China-Japan row simmers as protests enter third day


TOKYO: Japan’s Prime Minister Naoto Kan urged Beijing on Monday to guarantee the safety of Japanese companies and citizens, as a wave of rowdy protests in China sparked by a territorial row entered a third day.
As many as 1,000 anti-Japanese demonstrators took to the streets of Wuhan, the capital of China’s central Hubei province, on Monday, chanting slogans to vent their anger at Tokyo amid a heavy police presence, witnesses said.

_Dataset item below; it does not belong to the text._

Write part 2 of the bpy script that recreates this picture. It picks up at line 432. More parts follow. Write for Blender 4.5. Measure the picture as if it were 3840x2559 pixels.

Armed police with riot shields also guarded an outlet of Japanese retailer Ito-Yokado in Chengdu, Sichuan, where windows were smashed in a rally Saturday, in one of four anti-Japanese demonstrations at the weekend. The protests, which appeared to have caught Chinese authorities by surprise, were the largest since 2005, when Japan’s then-prime minister Junichiro Koizumi stoked fury by visiting the controversial Yasukuni war shrine in Tokyo.
On the government front, too, tensions between the Asian giants, triggered by Japan’s arrest last month of a Chinese skipper, showed no sign of abating, with Tokyo’s foreign minister labelling Beijing’s reaction “hysterical”. Both nations have sought to arrange a premiers’ summit later this month to ease their worst spat in years, but weekend street protests in both countries highlighted how the issue has inflamed nationalist passions.
Thousands of mostly young Chinese demonstrators took to the streets of at least four cities at the weekend to assert China’s claim to a disputed island chain where the maritime incident six weeks ago kicked off the diplomatic row.
In the protests — apparently organised on the Internet and via text messages following an anti-Chinese rally in Tokyo Saturday — demonstrators smashed windows of Japanese businesses including a Panasonic outlet and an Isetan department store, and attacked Japanese-brand cars, news reports said. Japanese media said the protests broke out mostly in more lightly policed inland cities far from the capital, while political leaders were in Beijing for a communist party congress.
Japan’s Kan said late Monday the government would release video footage of the collisions, although it was not immediately clear whether only parliamentarians or the public would be allowed to see it. During the row China has issued a barrage of protests and angry editorials in state media, while also taking punitive economic steps, including allegedly halting the export of rare earths minerals crucial for high-tech products.
In Beijing, Chinese foreign ministry spokesman Ma Zhaoxu said after Saturday’s protests: “It is understandable that some people expressed their outrage against the recent erroneous words and deeds on the Japanese side.” But, apparently seeking to calm the situation, Ma added: “We maintain that patriotism should be expressed rationally and in line with law. We don’t agree with irrational actions that violate laws and regulations.”